----- Information provided
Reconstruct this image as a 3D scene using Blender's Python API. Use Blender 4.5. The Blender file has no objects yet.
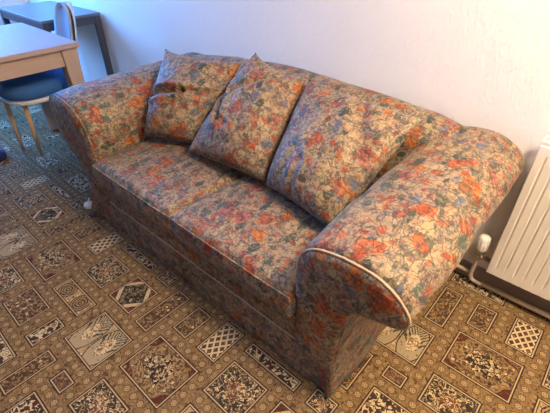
import bpy, bmesh, math, random
from mathutils import Vector, Matrix, noise
random.seed(7)
sc = bpy.context.scene
col = sc.collection
PI = math.pi

# ------------------------------------------------------------------ nodes
class NT:
    """small expression helper over a material's node tree"""
    def __init__(s, name, rough=0.8, spec=0.3):
        s.m = bpy.data.materials.new(name); s.m.use_nodes = True
        s.t = s.m.node_tree
        s.b = s.t.nodes['Principled BSDF']
        s.b.inputs['Roughness'].default_value = rough
        s.b.inputs['Specular IOR Level'].default_value = spec
    def n(s, kind, **kw):
        x = s.t.nodes.new(kind)
        for k, v in kw.items(): setattr(x, k, v)
        return x
    def link(s, a, b):
        if isinstance(a, V): a = a.s
        if hasattr(a, 'is_output'): s.t.links.new(a, b)
        else: b.default_value = a
    def obj(s): return s.n('ShaderNodeTexCoord').outputs['Object']
    def uv(s, name):
        x = s.n('ShaderNodeUVMap'); x.uv_map = name; return x.outputs[0]
    def sep(s, v):
        x = s.n('ShaderNodeSeparateXYZ'); s.link(v, x.inputs[0])
        return [V(s, o) for o in x.outputs]
    def comb(s, a, b, c=0.0):
        x = s.n('ShaderNodeCombineXYZ')
        for i, q in enumerate((a, b, c)): s.link(q, x.inputs[i])
        return x.outputs[0]
    def mapping(s, v, scale=(1,1,1), rot=(0,0,0), loc=(0,0,0)):
        x = s.n('ShaderNodeMapping'); s.link(v, x.inputs[0])
        x.inputs['Scale'].default_value = scale; x.inputs['Rotation'].default_value = rot
        x.inputs['Location'].default_value = loc
        return x.outputs[0]
    def noise(s, v, scale, detail=3, dist=0.0, color=False, rough=.5):
        x = s.n('ShaderNodeTexNoise'); s.link(v, x.inputs['Vector'])
        x.inputs['Scale'].default_value = scale; x.inputs['Detail'].default_value = detail
        x.inputs['Distortion'].default_value = dist; x.inputs['Roughness'].default_value = rough
        return x.outputs['Color'] if color else V(s, x.outputs['Fac'])
    def voro(s, v, scale, feature='F1', rnd=1.0):
        x = s.n('ShaderNodeTexVoronoi', feature=feature); s.link(v, x.inputs['Vector'])
        x.inputs['Scale'].default_value = scale; x.inputs['Randomness'].default_value = rnd
        return x
    def warp(s, v, scale, amt):
        """vector plus centred noise"""
        nz = s.noise(v, scale, 2, color=True)
        a = s.n('ShaderNodeVectorMath', operation='SUBTRACT'); s.link(nz, a.inputs[0]); a.inputs[1].default_value = (.5,.5,.5)
        b = s.n('ShaderNodeVectorMath', operation='SCALE'); s.link(a.outputs[0], b.inputs[0]); b.inputs['Scale'].default_value = amt
        c = s.n('ShaderNodeVectorMath', operation='ADD'); s.link(v, c.inputs[0]); s.link(b.outputs[0], c.inputs[1])
        return c.outputs[0]
    def mix(s, f, a, b):
        x = s.n('ShaderNodeMix', data_type='RGBA')
        s.link(f, x.inputs[0])
        for q, i in ((a, 6), (b, 7)):
            if isinstance(q, tuple) and len(q) == 3: q = q + (1,)
            s.link(q, x.inputs[i])
        return x.outputs[2]
    def ramp(s, f, stops, const=False):
        x = s.n('ShaderNodeValToRGB'); s.link(f, x.inputs[0])
        cr = x.color_ramp
        if const: cr.interpolation = 'CONSTANT'
        while len(cr.elements) < len(stops): cr.elements.new(.5)
        for e, (p, c) in zip(cr.elements, stops):
            e.position = p; e.color = c + (1,)
        return x.outputs[0]
    def color(s, c):
        if isinstance(c, tuple) and len(c) == 3: c = c + (1,)
        s.link(c, s.b.inputs['Base Color'])
    def bump(s, h, dist=.002, strength=.5):
        x = s.n('ShaderNodeBump'); s.link(h, x.inputs['Height'])
        x.inputs['Distance'].default_value = dist; x.inputs['Strength'].default_value = strength
        s.t.links.new(x.outputs[0], s.b.inputs['Normal'])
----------
To be done
Restate the whole listing above exactly, except for its images.

Answer to the task
Reconstruct this image as a 3D scene using Blender's Python API. Use Blender 4.5. The Blender file has no objects yet.
import bpy, bmesh, math, random
from mathutils import Vector, Matrix, noise
random.seed(7)
sc = bpy.context.scene
col = sc.collection
PI = math.pi

# ------------------------------------------------------------------ nodes
class NT:
    """small expression helper over a material's node tree"""
    def __init__(s, name, rough=0.8, spec=0.3):
        s.m = bpy.data.materials.new(name); s.m.use_nodes = True
        s.t = s.m.node_tree
        s.b = s.t.nodes['Principled BSDF']
        s.b.inputs['Roughness'].default_value = rough
        s.b.inputs['Specular IOR Level'].default_value = spec
    def n(s, kind, **kw):
        x = s.t.nodes.new(kind)
        for k, v in kw.items(): setattr(x, k, v)
        return x
    def link(s, a, b):
        if isinstance(a, V): a = a.s
        if hasattr(a, 'is_output'): s.t.links.new(a, b)
        else: b.default_value = a
    def obj(s): return s.n('ShaderNodeTexCoord').outputs['Object']
    def uv(s, name):
        x = s.n('ShaderNodeUVMap'); x.uv_map = name; return x.outputs[0]
    def sep(s, v):
        x = s.n('ShaderNodeSeparateXYZ'); s.link(v, x.inputs[0])
        return [V(s, o) for o in x.outputs]
    def comb(s, a, b, c=0.0):
        x = s.n('ShaderNodeCombineXYZ')
        for i, q in enumerate((a, b, c)): s.link(q, x.inputs[i])
        return x.outputs[0]
    def mapping(s, v, scale=(1,1,1), rot=(0,0,0), loc=(0,0,0)):
        x = s.n('ShaderNodeMapping'); s.link(v, x.inputs[0])
        x.inputs['Scale'].default_value = scale; x.inputs['Rotation'].default_value = rot
        x.inputs['Location'].default_value = loc
        return x.outputs[0]
    def noise(s, v, scale, detail=3, dist=0.0, color=False, rough=.5):
        x = s.n('ShaderNodeTexNoise'); s.link(v, x.inputs['Vector'])
        x.inputs['Scale'].default_value = scale; x.inputs['Detail'].default_value = detail
        x.inputs['Distortion'].default_value = dist; x.inputs['Roughness'].default_value = rough
        return x.outputs['Color'] if color else V(s, x.outputs['Fac'])
    def voro(s, v, scale, feature='F1', rnd=1.0):
        x = s.n('ShaderNodeTexVoronoi', feature=feature); s.link(v, x.inputs['Vector'])
        x.inputs['Scale'].default_value = scale; x.inputs['Randomness'].default_value = rnd
        return x
    def warp(s, v, scale, amt):
        """vector plus centred noise"""
        nz = s.noise(v, scale, 2, color=True)
        a = s.n('ShaderNodeVectorMath', operation='SUBTRACT'); s.link(nz, a.inputs[0]); a.inputs[1].default_value = (.5,.5,.5)
        b = s.n('ShaderNodeVectorMath', operation='SCALE'); s.link(a.outputs[0], b.inputs[0]); b.inputs['Scale'].default_value = amt
        c = s.n('ShaderNodeVectorMath', operation='ADD'); s.link(v, c.inputs[0]); s.link(b.outputs[0], c.inputs[1])
        return c.outputs[0]
    def mix(s, f, a, b):
        x = s.n('ShaderNodeMix', data_type='RGBA')
        s.link(f, x.inputs[0])
        for q, i in ((a, 6), (b, 7)):
            if isinstance(q, tuple) and len(q) == 3: q = q + (1,)
            s.link(q, x.inputs[i])
        return x.outputs[2]
    def ramp(s, f, stops, const=False):
        x = s.n('ShaderNodeValToRGB'); s.link(f, x.inputs[0])
        cr = x.color_ramp
        if const: cr.interpolation = 'CONSTANT'
        while len(cr.elements) < len(stops): cr.elements.new(.5)
        for e, (p, c) in zip(cr.elements, stops):
            e.position = p; e.color = c + (1,)
        return x.outputs[0]
    def color(s, c):
        if isinstance(c, tuple) and len(c) == 3: c = c + (1,)
        s.link(c, s.b.inputs['Base Color'])
    def bump(s, h, dist=.002, strength=.5):
        x = s.n('ShaderNodeBump'); s.link(h, x.inputs['Height'])
        x.inputs['Distance'].default_value = dist; x.inputs['Strength'].default_value = strength
        s.t.links.new(x.outputs[0], s.b.inputs['Normal'])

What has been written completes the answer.